Transcript
A (0:01)
By 2050, one in four people in the world will be African. The choices that we make now across Africa will shape the world's collective future. These are the stories, the trends and the issues we face in the present that will define the coming decades. Welcome to the Afropolitan. I'm your host, Katherine Nzucki. Impact evaluation is something we traditionally think of as an academic or technical skill. The Impact Evaluation Lab at the Economic and Social Research Foundation, a think tank in Dar es Salaam, Tanzania, well, they're working to change that. The core mission of the Impact Evaluation Lab is to expose every Tanzanian to ie, even at its simplest idea, regardless of education levels.

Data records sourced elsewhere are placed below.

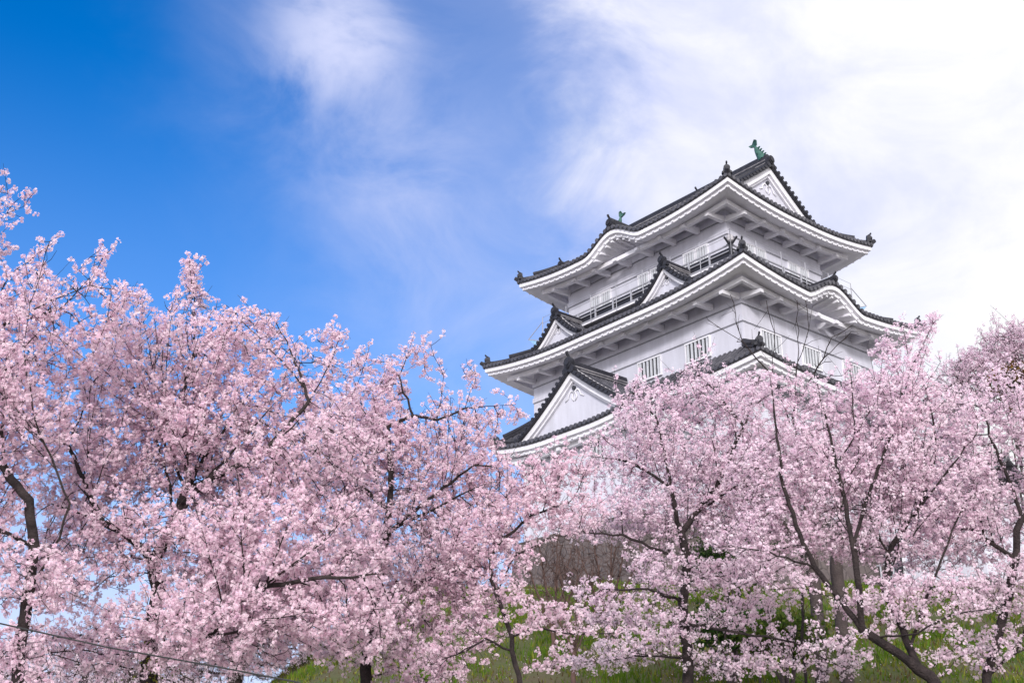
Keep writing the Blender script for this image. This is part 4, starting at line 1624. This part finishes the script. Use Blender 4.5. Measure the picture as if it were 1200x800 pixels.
def leafy(name, label, px, py, D, R, n, cols, seed, cat='shrub', size=0.09, stem=True):
    rng = np.random.default_rng(seed)
    c = at(px, py, D)
    gz = float(ground_z(c[0], c[1]))
    foot = np.array([c[0], c[1], gz - 0.1])
    root = empty(name, foot)
    tag(root, label, cat)
    m = MB()
    for q in range(7):
        e = c + unit(rng.normal(size=3)) * np.array(R) * 0.6
        mid = (foot + e) / 2 + rng.normal(size=3) * 0.15
        m.tube([np.zeros(3), mid - foot, e - foot], [0.05, 0.035, 0.01], 5)
    m.build('trunk', M_BARKG, root, True)
    cl = c + unit(rng.normal(size=(60, 3))) * np.array(R) * rng.uniform(0.35, 1.0, (60, 1))
    P = cl[rng.integers(0, 60, n)] + rng.normal(size=(n, 3)) * np.array(R) * 0.17 - foot
    d = unit(rng.normal(size=(n, 3)))
    s = unit(np.cross(d, rng.normal(size=(n, 3))))
    L = size * rng.uniform(0.6, 1.3, (n, 1))
    V_ = np.stack([P, P + d * L * 0.5 + s * L * 0.28, P + d * L, P + d * L * 0.5 - s * L * 0.28], axis=1)
    cc = np.array(cols)[rng.integers(0, len(cols), n)] * rng.uniform(0.7, 1.2, (n, 1))
    fast_mesh('crown', V_.reshape(-1, 3), np.arange(4 * n), np.arange(n) * 4, np.full(n, 4), np.repeat(cc, 4, axis=0), M_LEAF, root)


leafy('evergreen_shrub', 'dark green evergreen shrub behind the layered cherry boughs', 862, 655, 34, (1.3, 1.1, 0.95), 7000, [(0.03, 0.055, 0.018), (0.045, 0.075, 0.02), (0.02, 0.035, 0.015)], 51)
leafy('evergreen_shrub', 'low dark green shrub on the bank by the two grey trunks', 855, 735, 27, (1.1, 0.8, 0.55), 5000, [(0.03, 0.07, 0.02), (0.05, 0.10, 0.025)], 52)
leafy('evergreen_shrub', 'green shrub at the foot of the right-hand trunks', 915, 745, 25, (0.9, 0.7, 0.5), 4000, [(0.05, 0.085, 0.02), (0.09, 0.12, 0.025)], 53)
leafy('bronze_leaved_tree', 'bronze brown leaved tree half hidden by blossom at the right edge', 1195, 458, 30, (0.75, 0.7, 0.75), 2600, [(0.13, 0.065, 0.02), (0.08, 0.05, 0.018), (0.16, 0.10, 0.03)], 54, 'tree', 0.12)

# ------------------------------------------------------------------ grass on the bank


def grass():
    rng = np.random.default_rng(60)
    n = 120000
    y = 14 + 32 * rng.uniform(0, 1, n) ** 0.8
    x = rng.uniform(-0.34, 0.46, n) * y
    clump = np.sin(x * 1.7 + 0.6 * y) + np.sin(y * 1.3 - 0.7 * x) + 0.8 * np.sin(3.1 * x + 2.3 * y)
    keep_ = rng.uniform(-2.2, 2.0, n) < clump + 0.7
    x, y, clump = x[keep_], y[keep_], clump[keep_]
    n = len(x)
    z = ground_z(x, y)
    P = np.stack([x, y, z], 1)
    h = rng.uniform(0.06, 0.22, (n, 1)) * (1 + 0.3 * clump[:, None].clip(-1, 1))
    lean = rng.normal(size=(n, 3)) * 0.35
    lean[:, 2] = 1
    d = unit(lean)
    s = unit(np.cross(d, rng.normal(size=(n, 3)))) * rng.uniform(0.010, 0.028, (n, 1))
    V_ = np.stack([P - s, P + s, P + d * h], 1)
    ca, cb, cc = np.array([0.08, 0.14, 0.016]), np.array([0.16, 0.17, 0.03]), np.array([0.10, 0.07, 0.035])
    w = rng.uniform(0, 1, (n, 1))
    v = (0.5 + 0.22 * clump)[:, None].clip(0, 1)
    c = np.where(w < v, ca, np.where(w < v + 0.4, cb, cc)) * rng.uniform(0.7, 1.2, (n, 1))
    o = fast_mesh('grass', V_.reshape(-1, 3), np.arange(3 * n), np.arange(n) * 3, np.full(n, 3), np.repeat(c, 3, axis=0), M_LEAF, None)
    tag(o, 'short rough green and straw coloured grass on the castle bank', 'grass', kind='stuff')


grass()


def petals():
    rng = np.random.default_rng(61)
    n = 5000
    y = 15 + 30 * rng.uniform(0, 1, n)
    x = rng.uniform(-0.30, 0.46, n) * y
    z = ground_z(x, y) + rng.uniform(0.01, 0.12, n)
    P = np.stack([x, y, z], 1)
    d = unit(rng.normal(size=(n, 3)) * np.array([1, 1, 0.4]))
    q = unit(np.cross(d, rng.normal(size=(n, 3))))
    L = rng.uniform(0.009, 0.018, (n, 1))
    V_ = np.stack([P, P + d * L + q * L * 0.6, P + d * 2 * L, P + d * L - q * L * 0.6], 1)
    c = PETAL_W * rng.uniform(0.7, 1.0, (n, 1))
    o = fast_mesh('fallen_petals', V_.reshape(-1, 3), np.arange(4 * n), np.arange(n) * 4, np.full(n, 4), np.repeat(c, 4, axis=0), M_BLOS, None)
    tag(o, 'pale pink fallen petals scattered over the grass bank', 'petals', kind='stuff')


petals()

# ------------------------------------------------------------------ cable stretched across the lower left
cb = MB()
pts = [at(-160, 694, 10.2), at(0, 730, 10.0), at(126, 758, 9.9), at(245, 779, 9.8), at(345, 798, 9.8), at(430, 822, 9.7)]
cb.tube(pts, 0.0075, 6)
tag(cb.build('cable', M_WIRE), 'thin black cable stretched across the lower left between the trunks', 'cable')
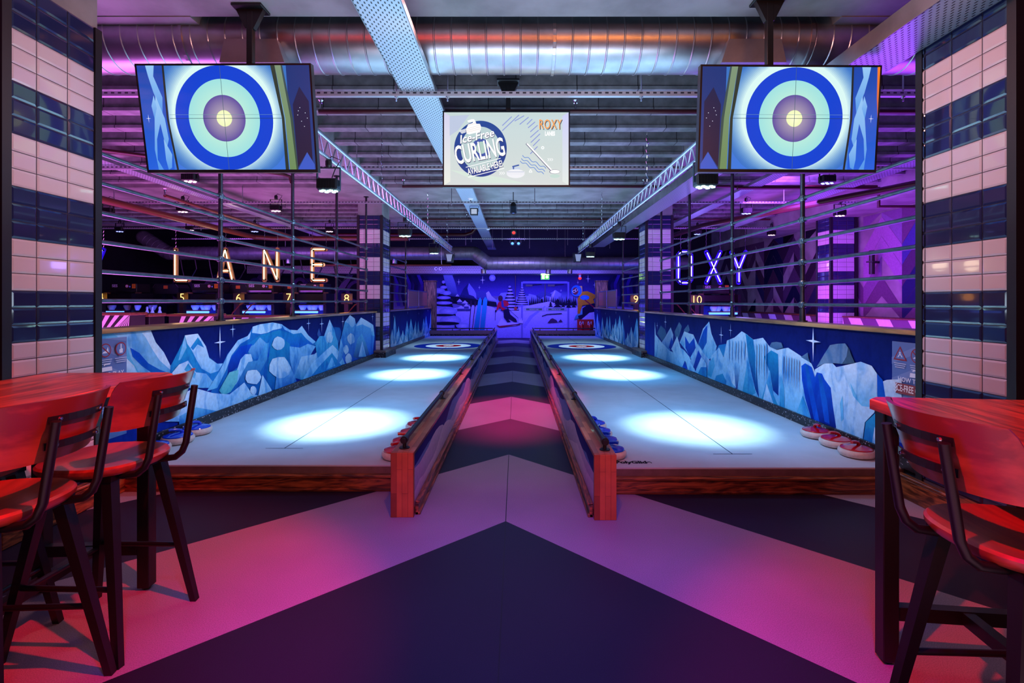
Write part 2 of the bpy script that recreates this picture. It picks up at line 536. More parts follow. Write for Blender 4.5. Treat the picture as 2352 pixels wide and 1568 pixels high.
def perforated(name, c, hole, ax=('y', 'x'), pu=0.05, pv=0.027, fu=0.42, fv=0.36, metal=0.7, rough=0.38):
    """Sheet steel with staggered slots: dark slots on a bright sheet."""
    m, nt, b, N, L = nodes(name)
    tc = N('ShaderNodeTexCoord'); sp = N('ShaderNodeSeparateXYZ'); L(tc.outputs['Object'], sp.inputs[0])

    def mth(op, a, c_=None, clampv=False):
        n = N('ShaderNodeMath'); n.operation = op
        for i, x in enumerate((a, c_)):
            if x is None: continue
            if isinstance(x, (int, float)): n.inputs[i].default_value = x
            else: L(x, n.inputs[i])
        return n.outputs[0]
    u = mth('DIVIDE', sp.outputs['xyz'.index(ax[0])], pu); v = mth('DIVIDE', sp.outputs['xyz'.index(ax[1])], pv)
    row = mth('FLOOR', v)
    stag = mth('MULTIPLY', mth('MODULO', mth('ABSOLUTE', row), 2.0), 0.5)
    fu_ = mth('FRACT', mth('ADD', u, stag)); fv_ = mth('FRACT', v)
    a = mth('LESS_THAN', fu_, fu); d = mth('LESS_THAN', fv_, fv)
    h = mth('MULTIPLY', a, d)
    mx = N('ShaderNodeMix'); mx.data_type = 'RGBA'; mx.inputs['A'].default_value = srgb(c); mx.inputs['B'].default_value = srgb(hole)
    L(h, mx.inputs['Factor']); L(mx.outputs['Result'], b.inputs['Base Color'])
    inv = mth('SUBTRACT', 1.0, h); L(mth('MULTIPLY', inv, metal), b.inputs['Metallic'])
    b.inputs['Roughness'].default_value = rough
    return m


def floor_mat():
    m, nt, b, N, L = nodes('chevron_vinyl')
    tc = N('ShaderNodeTexCoord'); sp = N('ShaderNodeSeparateXYZ'); L(tc.outputs['Object'], sp.inputs[0])

    def mth(op, a, c_=None):
        n = N('ShaderNodeMath'); n.operation = op
        for i, x in enumerate((a, c_)):
            if x is None: continue
            if isinstance(x, (int, float)): n.inputs[i].default_value = x
            else: L(x, n.inputs[i])
        return n.outputs[0]
    X = mth('ADD', sp.outputs[0], 0.063); Y = sp.outputs[1]
    left = mth('MULTIPLY', mth('MAXIMUM', mth('MULTIPLY', X, -1.0), 0.0), 0.915)
    right = mth('MULTIPLY', mth('MAXIMUM', X, 0.0), 1.01)
    v = mth('ADD', mth('ADD', Y, left), right)
    k = mth('DIVIDE', mth('SUBTRACT', v, 3.03 - 1.325 * 6), 1.325)
    st = mth('LESS_THAN', mth('MODULO', mth('FLOOR', k), 2.0), 0.5)
    seam = mth('LESS_THAN', mth('ABSOLUTE', X), 0.0025)
    nz = N('ShaderNodeTexNoise'); nz.inputs['Scale'].default_value = 260; nz.inputs['Detail'].default_value = 2
    L(tc.outputs['Object'], nz.inputs['Vector'])
    mr = N('ShaderNodeMapRange'); mr.inputs[1].default_value = 0.3; mr.inputs[2].default_value = 0.7; mr.inputs[3].default_value = 0.72; mr.inputs[4].default_value = 1.28
    L(nz.outputs['Fac'], mr.inputs[0])
    n2 = N('ShaderNodeTexNoise'); n2.inputs['Scale'].default_value = 1.3; n2.inputs['Detail'].default_value = 5
    L(tc.outputs['Object'], n2.inputs['Vector'])
    m2 = N('ShaderNodeMapRange'); m2.inputs[1].default_value = 0.3; m2.inputs[2].default_value = 0.7; m2.inputs[3].default_value = 0.88; m2.inputs[4].default_value = 1.1
    L(n2.outputs['Fac'], m2.inputs[0])
    mx = N('ShaderNodeMix'); mx.data_type = 'RGBA'; mx.inputs['A'].default_value = srgb((30, 22, 44)); mx.inputs['B'].default_value = srgb((134, 128, 142))
    L(st, mx.inputs['Factor'])
    m3 = N('ShaderNodeMix'); m3.data_type = 'RGBA'; m3.inputs['B'].default_value = srgb((25, 22, 30)); L(mx.outputs['Result'], m3.inputs['A']); L(seam, m3.inputs['Factor'])
    mu = N('ShaderNodeVectorMath'); mu.operation = 'SCALE'; L(m3.outputs['Result'], mu.inputs[0]); L(mth('MULTIPLY', mr.outputs[0], m2.outputs[0]), mu.inputs['Scale'])
    L(mu.outputs[0], b.inputs['Base Color'])
    b.inputs['Roughness'].default_value = 0.5
    b.inputs['Specular IOR Level'].default_value = 0.2
    return m


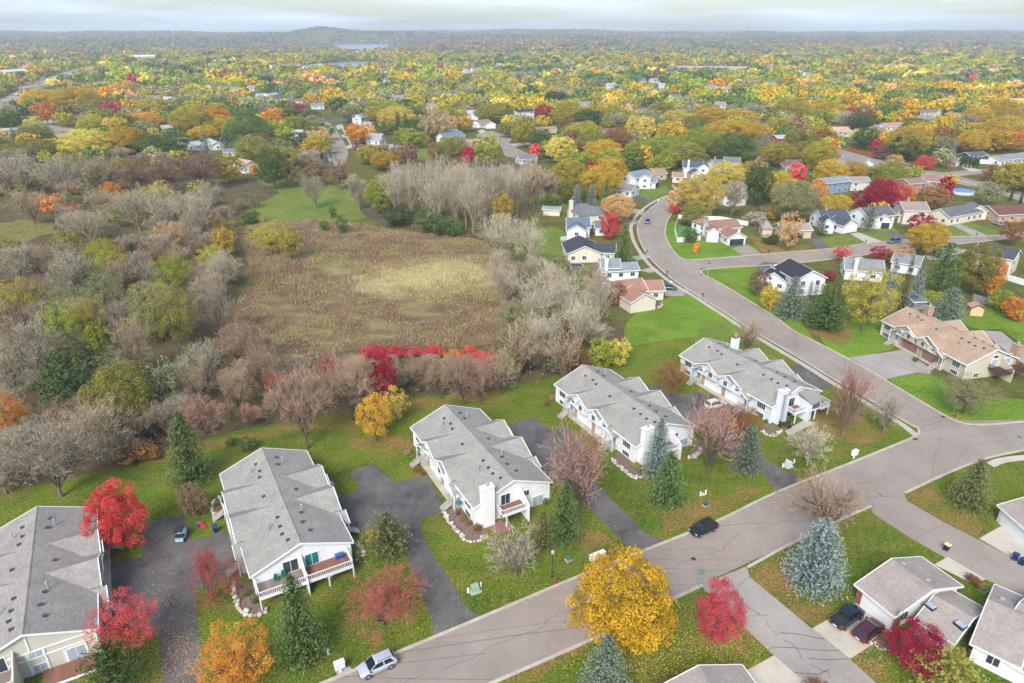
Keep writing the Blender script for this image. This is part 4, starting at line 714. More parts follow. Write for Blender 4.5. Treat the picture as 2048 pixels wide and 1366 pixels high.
# ------------------------------------------------------------------ vehicles
def paint(name, rgb, metal=.3): 
    if name in CACHE: return CACHE[name]
    t = NT(name); b = t.bsdf(lin(rgb), .32, .5, metal=metal); b.inputs['Coat Weight'].default_value = .6; b.inputs['Coat Roughness'].default_value = .08; CACHE[name] = t.m; return t.m
M['tyre'] = plain('tyre_rubber', (38, 38, 42), .9, .2); M['rim'] = plain('alloy_rim', (170, 172, 178), .35, .5, .1, 3, .6); M['carglass'] = plain('car_glass', (34, 40, 48), .08, .7, .2, 1); M['red_lamp'] = plain('tail_lamp', (150, 24, 28), .3, .5); M['lamp'] = plain('head_lamp', (215, 220, 226), .15, .6); M['chrome'] = plain('chrome', (190, 192, 196), .25, .6, .05, 3, .8)
def loft(secs):
    m = MB(); n = len(secs[0])
    for s in secs: m.v += s
    for i in range(len(secs) - 1):
        for j in range(n): m.f.append((i * n + j, i * n + (j + 1) % n, (i + 1) * n + (j + 1) % n, (i + 1) * n + j))
    m.f += [tuple(range(n - 1, -1, -1)), tuple(range((len(secs) - 1) * n, len(secs) * n))]; return m
def car(label, px, py, hx, hy, rgb, kind='suv', Ln=4.4, cat='car', metal=.35, pname=None, group='parked cars', z=.03):
    a, b = G(px, py), G(hx, hy); ang = math.atan2((b - a).y, (b - a).x); root = empty(dict(suv='parked_car', van='parked_van', sedan='parked_car', pickup='pickup_truck').get(kind, kind), (a.x, a.y, z), ang); tag(root, label, cat, group)
    k = Ln / 4.4; pm = paint(pname or 'paint' + str(rgb), rgb, metal); hb = 1.0 if kind != 'sedan' else .92; hr = {'suv': 1.57, 'van': 1.78, 'sedan': 1.42, 'pickup': 1.8}[kind]; zs = 1.12 if kind == 'pickup' else 1.0
    def sec(x, w, zl, zh): return [(x * k, -w * .86, zl), (x * k, w * .86, zl), (x * k, w, zl + .14), (x * k, w, zl + (zh - zl) * .62), (x * k, w * .95, zh - .05), (x * k, w * .80, zh), (x * k, -w * .80, zh), (x * k, -w * .95, zh - .05), (x * k, -w, zl + (zh - zl) * .62), (x * k, -w, zl + .14)]
    S = [(-2.2, .80, .45, .82 * hb), (-2.12, .88, .34, .97 * hb), (-1.2, .92, .26, 1.0 * hb), (0, .93, .25, hb), (.9, .92, .25, .98 * hb), (1.55, .90, .27, .92 * hb), (2.03, .84, .33, .80 * hb), (2.2, .70, .42, .66 * hb)]
    loft([sec(x, w, zl * zs, zh * zs) for x, w, zl, zh in S]).build('body', pm, root, True)
    def gs(x, wb, wt, zt, zb=.9): return [(x * k, -wb, zb * hb * zs), (x * k, wb, zb * hb * zs), (x * k, wt, zt), (x * k, -wt, zt)]
    if kind == 'pickup': xr, xb, xf, xw = -.55, -.70, .62, 1.25
    elif kind == 'sedan': xr, xb, xf, xw = -1.0, -1.75, .35, 1.15
    else: xr, xb, xf, xw = -1.66, -2.08, .28, 1.16
    mid = (xr + xf) / 2
    loft([gs(xb, .80, .74, 1.0 * zs * hb), gs(xr, .82, .67, hr - .07), gs(mid, .84, .70, hr), gs(xf, .83, .67, hr - .06), gs(xw, .80, .76, .99 * zs * hb)]).build('windows', M['carglass'], root)
    rf = MB(); 
    for s_ in ((xr - .04, xr, hr - .055, hr - .03), ): pass
    loft([[(x * k, -w, zt), (x * k, w, zt), (x * k, w * .9, zt + .05), (x * k, -w * .9, zt + .05)] for x, w, zt in ((xr - .05, .68, hr - .085), (xr + .2, .70, hr - .03), (mid, .715, hr - .005), (xf - .1, .70, hr - .03), (xf + .04, .68, hr - .075))]).build('roof_panel', pm, root, False)
    pl = MB()
    for s in (-1, 1):
        for x0, x1, w in ((xw, xf, .07), (mid + .1, mid + .08, .09), (xb + .12, xr + .08, .16)): pl.hexa([(x0 * k - w, s * .835, .93 * hb * zs), (x0 * k + w, s * .835, .93 * hb * zs), (x0 * k + w, s * .79, .93 * hb * zs), (x0 * k - w, s * .79, .93 * hb * zs), (x1 * k - w, s * .705, hr - .04), (x1 * k + w, s * .705, hr - .04), (x1 * k + w, s * .66, hr - .04), (x1 * k - w, s * .66, hr - .04)])
    pl.build('pillars', pm, root)
    for x in (-1.32, 1.36):
        for s in (-1, 1):
            wr = .36 * zs; w = MB().tube((x * k, s * .72, wr), (x * k, s * .95, wr), wr, wr, 18).build('wheel', M['tyre'], root); MB().tube((x * k, s * .951, wr), (x * k, s * .965, wr), wr * .66, wr * .6, 12).build('rim', M['rim'], w)
    for s in (-1, 1):
        MB().box(2.0 * k, 2.16 * k, s * .62 - .16, s * .62 + .16, .6 * hb * zs, .74 * hb * zs).build('headlight', M['lamp'], root); MB().box(-2.22 * k, -2.08 * k, s * .7 - .14, s * .7 + .12, .66 * hb * zs, .92 * hb * zs).build('tail_light', M['red_lamp'], root)
        MB().box(.98 * k, 1.14 * k, s * 1.0 - .1, s * 1.0 + .1, .96 * hb * zs, 1.1 * hb * zs).build('mirror', M['dark'] if kind == 'suv' else pm, root)
        if kind in ('suv', 'van'): MB().box(xr * k + .1, xf * k - .2, s * .60 - .025, s * .60 + .025, hr + .05, hr + .09).build('roof_rail', M['dark'], root)
    MB().box(2.17 * k, 2.23 * k, -.5, .5, .36 * zs, .58 * hb * zs).build('grille', M['dark'], root); MB().box(-2.235 * k, -2.19 * k, -.25, .25, .5 * zs, .62 * zs).build('number_plate', M['white'], root)
    if kind == 'pickup':
        MB().box(-2.1 * k, -.78 * k, -.72, .72, 1.12, 1.17).build('bed_cover', M['dark'], root)
        for s in (-1, 1): MB().box(-2.1 * k, .2, s * .955 - .02, s * .955 + .02, 1.0, 1.04).build('side_trim', M['chrome'], root)
    return root
car('silver SUV parked at the kerb near the bottom edge', 755, 1337, 722, 1352, (196, 202, 214), 'suv', 4.3)
r_ = car('black SUV parked at the kerb beside the lawn', 1406, 1063, 1381, 1074, (30, 31, 36), 'suv', 4.3)
car('dark blue pickup truck on the pale concrete driveway', 1693, 1241, 1722, 1221, (26, 34, 56), 'pickup', 5.0, 'pickup')
car('maroon SUV beside the dark blue pickup', 1735, 1267, 1760, 1248, (88, 28, 48), 'suv', 4.5)
car('white SUV in front of the garage of the pale blue-white townhouse', 1430, 814, 1446, 810, (236, 236, 238), 'suv', 4.3)
car('blue-grey car driving along the curving street', 1295, 446, 1294, 462, (92, 108, 150), 'suv', 4.4, group='moving cars')
car('teal car in the driveway of the brown-roofed house by the thicket', 1337, 579, 1352, 580, (48, 78, 92), 'suv', 4.4)
car('grey minivan parked on the side street', 1787, 486, 1772, 488, (108, 118, 136), 'van', 4.9, 'minivan')
car('dark car partly hidden behind the gold tree on the side street', 1899, 494, 1885, 496, (40, 38, 46), 'sedan', 4.5)
car('silver car in the driveway before the long brown-roofed house', 1994, 450, 1985, 447, (170, 178, 186), 'sedan', 4.5)
car('white van beside the house with the dark shingle roof', 1549, 541, 1542, 530, (236, 238, 240), 'van', 5.2, 'van')
car('white car parked on the far street upper left of centre', 668, 304, 670, 312, (236, 238, 240), 'sedan', 4.5)
car('white car on the curving far street near the paired gold trees', 1268, 279, 1282, 283, (236, 238, 240), 'suv', 4.6)
car('dark car parked before the tan-roofed house beyond the red house', 1615, 275, 1602, 275, (46, 54, 66), 'suv', 4.6)
car('dark car on the parking lot by the highway', 70, 151, 55, 151, (50, 50, 58), 'sedan', 5)
def hullboat(label, px, py, hx, hy, rgb):
    a, b = G(px, py), G(hx, hy); root = empty('boat_on_trailer', (a.x, a.y, .03), math.atan2((b - a).y, (b - a).x)); tag(root, label, 'boat', 'boats in yards')
    loft([[(x, -w, zt), (x, -w * .7, .55), (x, w * .7, .55), (x, w, zt)] for x, w, zt in ((-2.8, 1.1, 1.4), (0, 1.2, 1.45), (1.6, .9, 1.6), (2.9, .1, 1.8))]).build('hull', plain('boat' + str(rgb), rgb, .4), root); MB().box(-2.4, 1.0, -.9, .9, 1.46, 1.7).build('cover', plain('boat_cover', (60, 90, 170), .7), root)
    for s in (-1, 1): MB().tube((-.6, s * .95, .32), (-.6, s * 1.15, .32), .32, .32, 12).build('wheel', M['tyre'], root)
hullboat('boat with blue cover beside the slate-roofed house', 1858, 245, 1872, 246, (230, 232, 236)); hullboat('white boat in front of the one with the blue cover', 1850, 252, 1866, 253, (238, 238, 240))
# golf cart with small trailer at the end of the left driveway
gc = empty('golf_cart', G(364, 1076), R(100)); tag(gc, 'pale blue golf cart with dark canopy at the end of the left driveway', 'golf cart')
loft([[(x, -w, .3), (x, w, .3), (x, w * .95, z), (x, -w * .95, z)] for x, w, z in ((-1.2, .55, .7), (-.3, .6, .62), (.5, .6, .62), (1.2, .45, .85))]).build('body', paint('cart_blue', (168, 198, 214), .1), gc)
MB().box(-.7, -.1, -.5, .5, .62, .85).box(-.85, -.7, -.5, .5, .7, 1.15).build('seat', M['dark'], gc)
MB().box(-1.0, .7, -.6, .6, 1.75, 1.82).build('canopy', M['dark'], gc)
for x in (-.9, .6):
    for s in (-1, 1): MB().tube((x, s * .52, .8), (x * 1.02, s * .55, 1.76), .025, .025, 5).build('strut', M['dark'], gc); MB().tube((x, s * .5, .25), (x, s * .66, .25), .25, .25, 12).build('wheel', M['tyre'], gc)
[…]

And so I'm joined today by the co founder and the inaugural director of the IE Lab, Constantine Manda, who is also an assistant professor in the Department of Political Science at the University of California, Irvine. Constantine, welcome.
B (1:15)
Thank you.
A (1:16)
To start off, could you explain what impact evaluation is?
B (1:21)
So impact evaluation is really a catch all kind of broad term on trying to causally identify whether a program or policy or a certain intervention in people's lives. Typically in developing country settings, but not exclusively, there are obviously extensive research done even in the advanced economies to try and be confident. It's really a way to say, you know, based on the methodologies that we're engaging with, based on the assumptions of these methodologies, how confident are we that we've been able to say for certain that the outcomes that we care about and that we're measuring are realized because of this program, because of a particular policy, because of a particular intervention, and not anything else? Human lives are very complicated, as you can imagine. It's impossible and actually in many cases constrained by the ethics of doing human subjects research, to be able to control every single aspect of a human being, especially those who are part of a human subjects research. And so trying to specify a set of assumptions that once valid, you would be very confident statistically to say that, you know, the outcomes that we are observing are coming from the program and not anything else about these people's lives.
A (2:45)
Please just tell us what motivated you to create the Impact Evaluation Lab, the IE lab.
B (2:50)
The motivation grew out of a fellowship program that I was a part of. This is a visiting fellowship in the Department of Economics at the University of California, Berkeley. So this was in the fall of 2012. Part of that program involved receiving funding that the fellows could then take back to their home country in East Africa. In my case, it was Tanzania. When I came back to Tanzania in the spring of 2013, I was very, very interested in trying to close the gap between the need for impact evaluation in Tanzania and the supply of that impact evaluation from local researchers. I think all of us, and really the impotence of that fellowship was to try to expand access to the training and methodologies and resources necessary for one to design and conduct an impact evaluation to try and make sure that it isn't just scholars based in North America, in Europe, who are able to successfully publish results from impact evaluation, especially evaluations of government programs in Tanzania.